EXERCISE PROMPT:
What lines of the data include the string "from"? Copy them all.
--- Begin DATASET SECTION ---
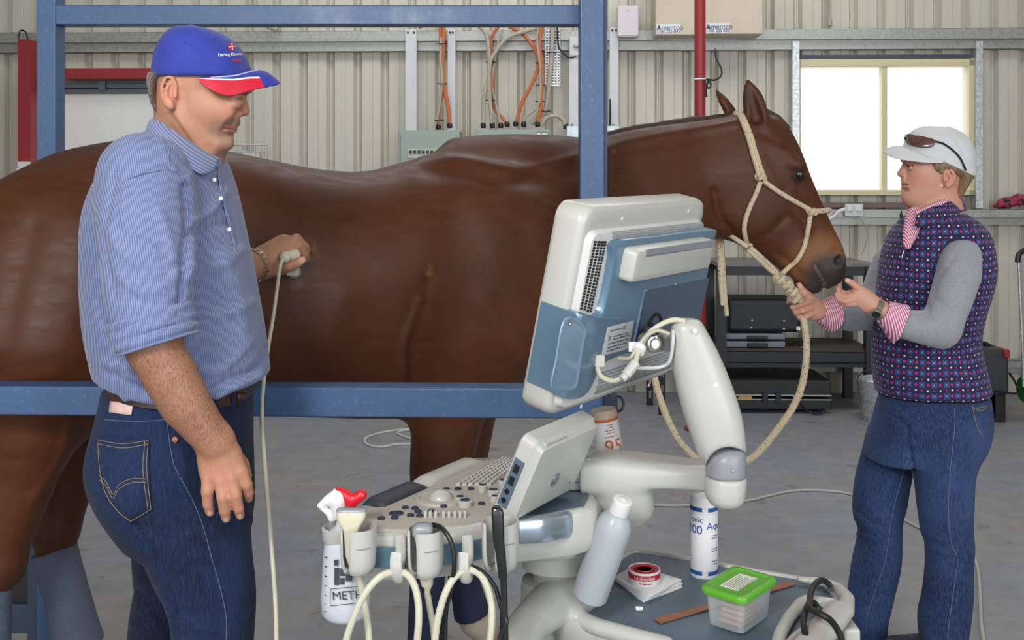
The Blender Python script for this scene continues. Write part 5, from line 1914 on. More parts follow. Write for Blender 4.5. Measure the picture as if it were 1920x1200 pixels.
# ================================================================ THE WOMAN
WD = 3.25
def R(px, py, dd=0.0): return P(px, py, WD + dd)
woman = empty('woman', R(1740, 1200) * NP([1, 1, 0]), 'woman in navy patterned vest and white cap holding the lead rope under the muzzle', 'person')
SK2 = (200, 149, 129)
M_SKIN2 = mat('skin_woman', SK2, .46, vcol=True, bump=.05, bscale=300, sss=.12, spec=.4)
s = SDF()
slices(s, [(248, 1728, 1770, .03), (258, 1716, 1792, .05), (272, 1708, 1806, .066), (290, 1702, 1812, .072), (304, 1696.5, 1812, .073), (320, 1696, 1811, .073), (334, 1693.5, 1803, .068), (348, 1692.5, 1796, .062), (360, 1692, 1786, .055), (370, 1690.5, 1770, .045), (379, 1694, 1744, .032), (386, 1702, 1726, .018)], WD, ex=2.2, k=.02)
hw = 0.0
s.cap(R(1702, 303, -.045), R(1700, 303, .0), .006, .006, k=.014)
s.ell(R(1702, 313, -.040), (.011, .011, .008), k=.008, mode='s')
s.ell(R(1702, 312, .036), (.012, .012, .008), k=.008, mode='s')
s.ell(R(1707, 312.5, -.038), (.0115, .0115, .0105), k=.003)
s.cap(R(1701, 309.5, -.040), R(1711, 310, -.049), .0032, k=.004)
s.cap(R(1702, 316, -.040), R(1710, 316, -.048), .0026, k=.004)
s.chain([R(1700, 306), R(1695, 316), R(1690, 325)], [.007, .0095, .0110], k=.010)
s.ell(R(1687.8, 325.5, 0), (.0085, .0080, .0068), k=.006)
s.ell(R(1694, 328.5, -.014), (.0080, .0058, .0052), k=.004)
s.ell(R(1692, 328.5, .012), (.0075, .0058, .0052), k=.004)
s.ell(R(1692, 331.5, -.010), (.005, .004, .0025), k=.002, mode='s')
s.cap(R(1696, 336, -.012), R(1693, 338, .0), .006, .0065, k=.009)
s.cap(R(1702, 344, -.026), R(1692.5, 342.5, -.006), .0025, .0048, k=.006)
s.cap(R(1702, 348.5, -.026), R(1694, 349.5, -.006), .0028, .0052, k=.006)
s.cap(R(1702, 356, -.02), R(1695, 356.5, 0), .0035, .0035, k=.009, mode='s')
s.ell(R(1702, 368, -.004), (.014, .017, .012), k=.012)
s.cap(R(1766, 352, -.050), R(1718, 376, -.022), .009, .009, k=.018)
ear_shape(s, R, 1765, 1790, 317, 352, -.074, flip=-1)
s.cap(R(1762, 340), R(1758, 405, 0), .044, .050, k=.02)
s.cap(R(1774, 335), R(1776, 400, 0), .032, .042, k=.02)
s.cap(R(1720, 378), R(1735, 400, 0), .02, .04, k=.03)
# body, arms
s.chain([R(1760, 400), R(1765, 520), R(1745, 660), R(1745, 800)], [.06, .10, .09, .10], k=.04)
s.chain([R(1760, 460), R(1795, 485, -.13)], [.05, .03], k=.03)
s.chain([R(1760, 460), R(1715, 470, .13)], [.05, .03], k=.03)
NA = -.22
s.chain([R(1795, 485, -.13), R(1775, 600, NA), R(1765, 622, NA)], [.03, .03, .03], k=.02)
s.chain([R(1765, 628, NA), R(1690, 600, NA - .03), R(1645, 578, NA - .035)], [.036, .030, .0235], k=.02)
# near hand, open, palm up under the lip of the horse; back of the hand towards the camera
HB2 = NA - .035
s.chain([R(1645, 578, HB2), R(1628, 567, HB2), R(1612, 556, HB2)], [.0235, .030, .027], k=.014, n=(0, 1, 0), fl=1.8)
s.cap(R(1630, 560, HB2), R(1606, 546, HB2 + .006), .016, .013, k=.010, n=(0, 1, 0), fl=1.3)
fing(s, [R(1608, 546, HB2 + .004), R(1586, 551, HB2 + .022), R(1574, 546, HB2 + .036), R(1574, 535, HB2 + .042)], [.0100, .0088, .0078, .0066], k=.003)
fing(s, [R(1606, 553, HB2), R(1583, 558, HB2 + .004), R(1573, 552, HB2 + .014), R(1571, 541, HB2 + .02)], [.0102, .0090, .0080, .0068], k=.003)
fing(s, [R(1606, 560, HB2 - .002), R(1584, 565, HB2 - .006), R(1572, 561, HB2 + .004), R(1568, 552, HB2 + .01)], [.0102, .0090, .0080, .0068], k=.003)
fing(s, [R(1612, 567, HB2), R(1590, 571, HB2 - .002), R(1578, 569, HB2 + .004), R(1573, 563, HB2 + .01)], [.0096, .0084, .0074, .0062], k=.003)
fing(s, [R(1625, 550, HB2 + .004), R(1608, 540, HB2 - .004), R(1596, 530, HB2 - .006), R(1588, 526, HB2 - .002)], [.0135, .0108, .0092, .0072], k=.006)
# far arm holding the rope
FA = -.02
s.chain([R(1715, 470, .13), R(1660, 560, .14), R(1648, 588, .10)], [.030, .030, .028], k=.02)
s.chain([R(1648, 588, .10), R(1580, 592, .0), R(1538, 583, FA - .03)], [.026, .026, .022], k=.02)
FH = FA - .035
s.chain([R(1538, 583, FH), R(1524, 574, FH), R(1512, 562, FH)], [.024, .031, .027], k=.014, n=(0, 1, 0), fl=1.6)
s.cap(R(1522, 588, FH), R(1512, 572, FH), .022, .020, k=.014, n=(0, 1, 0), fl=1.3)
# fingers closing round the rope from the near side, thumb on top
fing(s, [R(1512, 552, FH - .006), R(1498, 553, FH - .020), R(1482, 558, FH - .018), R(1478, 566, FH - .002)], [.0108, .0098, .0090, .0076], k=.003)
fing(s, [R(1520, 566, FH - .016), R(1500, 571, FH - .032), R(1486, 576, FH - .020), R(1488, 580, FH - .004)], [.0108, .0098, .0088, .0074], k=.003)
fing(s, [R(1520, 578, FH - .016), R(1504, 583, FH - .030), R(1492, 586, FH - .018), R(1494, 590, FH - .002)], [.0106, .0096, .0086, .0072], k=.003)
fing(s, [R(1524, 588, FH - .012), R(1510, 594, FH - .024), R(1499, 595, FH - .014), R(1500, 598, FH)], [.0098, .0088, .0080, .0068], k=.003)
fing(s, [R(1524, 562, FH - .004), R(1510, 550, FH - .012), R(1502, 541, FH - .012), R(1498, 534, FH - .008)], [.0138, .0118, .0104, .0084], k=.006)
for ddx, pts in ((-.09, ((1775, 820), (1776, 950), (1778, 1040), (1778, 1170))), (.08, ((1720, 800), (1665, 920), (1648, 1000), (1628, 1160)))):
    s.chain([R(x, y, ddx) for x, y in pts], [.06, .045, .04, .03], k=.02)
def wskin(V, n):
    px, py = projected(V)
    C = np.tile(NP(lin(SK2)[:3]), (len(V), 1))
    head = (V[:, 2] > R(0, 400)[2]) & (n[:, 1] < .4)
    def blob(x, y, r, col, a, asp=1.0):
        nonlocal C
        d = np.hypot(px - x, (py - y) * asp)
        C = mixc(C, col, (1 - smooth01(d, r * .4, r)) * a * head)
    blob(1725, 340, 22, (200, 122, 108), .45)
    blob(1778, 335, 16, (198, 122, 106), .5)
    blob(1689, 325, 8, (198, 122, 106), .4)
    d = pxline(V, [(1702, 345.8), (1696, 345), (1689, 345)])
    C = mixc(C, (172, 92, 90), (1 - smooth01(d, 1.8, 3.6)) * .75 * head)
    d = pxline(V, [(1704, 346.5), (1689, 346.5)])
    C = mixc(C, (100, 50, 50), (1 - smooth01(d, .3, 1.0)) * .8 * head)
    de = np.linalg.norm(V - R(1707, 312.5, -.036), axis=1)
    C = mixc(C, (214, 206, 200), (de < .0114).astype(float) * head)
    d = np.hypot(px - 1704, (py - 312.5) * 1.0)
    C = mixc(C, (56, 52, 50), ((d < 2.6) & (de < .014)).astype(float) * head)
    d = pxline(V, [(1699, 311), (1704, 309.5), (1713, 311.5)])
    C = mixc(C, (52, 36, 34), (1 - smooth01(d, .8, 2.0)) * .85 * head)
    d = pxline(V, [(1696, 303), (1704, 301), (1716, 304)])
    C = mixc(C, (122, 92, 74), (1 - smooth01(d, 1, 2.4)) * .7 * head)
    hand = px < 1640
    C = mixc(C, (196, 128, 112), np.clip(wob(V, 90, 5), 0, 1) * .4 * hand)
    for x, y in ((1589, 526), (1500, 536)):
        d = np.hypot(px - x, py - y)
        C = mixc(C, (232, 186, 172), (1 - smooth01(d, 3, 5)) * .6 * hand)
    return C
def wpost(V, n):
    V = V + n * (wob(V, 60, 3) * .0004)[:, None]
    hd = (V[:, 2] > R(0, 400)[2]) & (n[:, 1] < .4)
    for pts, w, a in (([(1706, 346), (1698, 346.5), (1688, 346)], 1.0, -.0016), ([(1704, 332), (1710, 338)], 1.5, -.0008)):
        V = V + n * np.where(hd, a * np.exp(-(pxline(V, pts) / w) ** 2), 0)[:, None]
    return V
wbody = s.build('body', .003, M_SKIN2, woman, post=wpost, color=wskin)

M_BLOND = mat('dark_blond_hair', (132, 106, 80), .5, var=.45, vscale=120, stretch=(1, 1, .18), bump=.5, bscale=300)
s = SDF()
slices(s, [(308, 1765, 1796, .066), (315, 1764, 1810, .074), (323, 1772, 1816, .078), (334, 1780, 1816, .072), (350, 1782, 1809, .060), (366, 1780, 1801, .044), (378, 1776, 1792, .028)], WD, k=.012)
s.chain([R(1759, 309, -.077), R(1761, 315, -.077), R(1767, 323, -.077)], [.011, .011, .005], k=.01, n=(0, 1, 0), fl=1.6)
s.chain([R(1759, 309, -.070), R(1773, 311, -.072), R(1790, 316, -.068), R(1800, 322, -.06)], [.012, .013, .014, .014], k=.01)
s.ell(R(1777, 336, -.082), (.014, .016, .026), k=.004, mode='s')
s.build('hair', .003, M_BLOND, woman, post=lambda V, n: V + n * (wob(V * NP([1, 1, .25]), 420, 3) * .0014)[:, None])
b = MB(); b.lathe([(.0001, .004), (.003, .0035), (.0045, 0), (.003, -.0035), (.0001, -.004)], R(1764.5, 348, -.085), 12, (0, -1, 0))
b.build('earring', mat('pearl', (226, 220, 214), .2), woman)
# cap
M_WCAP = mat('white_cap_cloth', (206, 206, 208), .75, bump=.12, bscale=900, sheen=.2)
s = SDF()
slices(s, [(237, 1738, 1768, .012), (240, 1722, 1784, .040), (250, 1707, 1801, .066), (266, 1698, 1817, .082), (284, 1693, 1825, .089), (300, 1692, 1827, .090), (318, 1700, 1826, .088), (330, 1760, 1824, .082)], WD, ex=2.1, k=.01)
s.half(R(1757, 303, -.085), (.0, 0, -1), (1.1, 3.0, 1.45), (1.372, 3.5, 1.62), k=.002)
s.half(R(1768, 304, -.085), nrm([-.42, 0, -1]), (1.372, 3.0, 1.40), (1.65, 3.5, 1.66), k=.002)
wcap = s.build('cap', .004, M_WCAP, woman, post=lambda V, n: folds(V + n * (wob(V, 50, 3) * .001)[:, None], n, [([(1779, 241), (1770, 260), (1764, 285)], 1.5, .001), ([(1795, 262), (1815, 300)], 3, -.002), ([(1784, 240), (1812, 258), (1824, 290)], 3, .0012)], .9))
wc_bv = bvh_of(wcap)
b = MB(); b.lathe([(.006, 0), (.0055, .003), (.002, .0045), (.0001, .0048)], R(1778, 239, 0), 12); b.build('cap_button', M_WCAP, woman)
b = MB(); b.cbox(R(1820, 330, 0), (.012, .03, .02)); b.build('cap_strap', M_BLACK, woman, bevel=.003)
inner = catmull([R(1770, 303, -.0865), R(1742, 295, -.086), R(1713, 283, -.066), R(1698, 277, -.033), R(1693, 275, 0), R(1698, 277, .033), R(1713, 284, .066), R(1742, 294, .086)], 6)
outer = catmull([R(1768, 306, -.088), R(1738, 307, -.096), R(1708, 305, -.088), R(1674, 300, -.058), R(1656, 289, 0), R(1664, 293, .05), R(1690, 297, .080), R(1736, 301, .086)], 6)
rows = []
for t in np.linspace(0, 1, 13):
    rows.append([a * (1 - t) + c * t + NP([0, 0, .014 * math.sin(t * math.pi * .85) * math.sin(math.pi * i / (len(inner) - 1))]) for i, (a, c) in enumerate(zip(inner, outer))])
sheet('cap_peak', rows, M_WCAP, woman, .003, 1)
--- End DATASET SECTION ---
RIGHT ANSWER:
The Blender Python script for this scene continues. Write part 5, from line 1914 on. More parts follow. Write for Blender 4.5. Measure the picture as if it were 1920x1200 pixels.
# fingers closing round the rope from the near side, thumb on top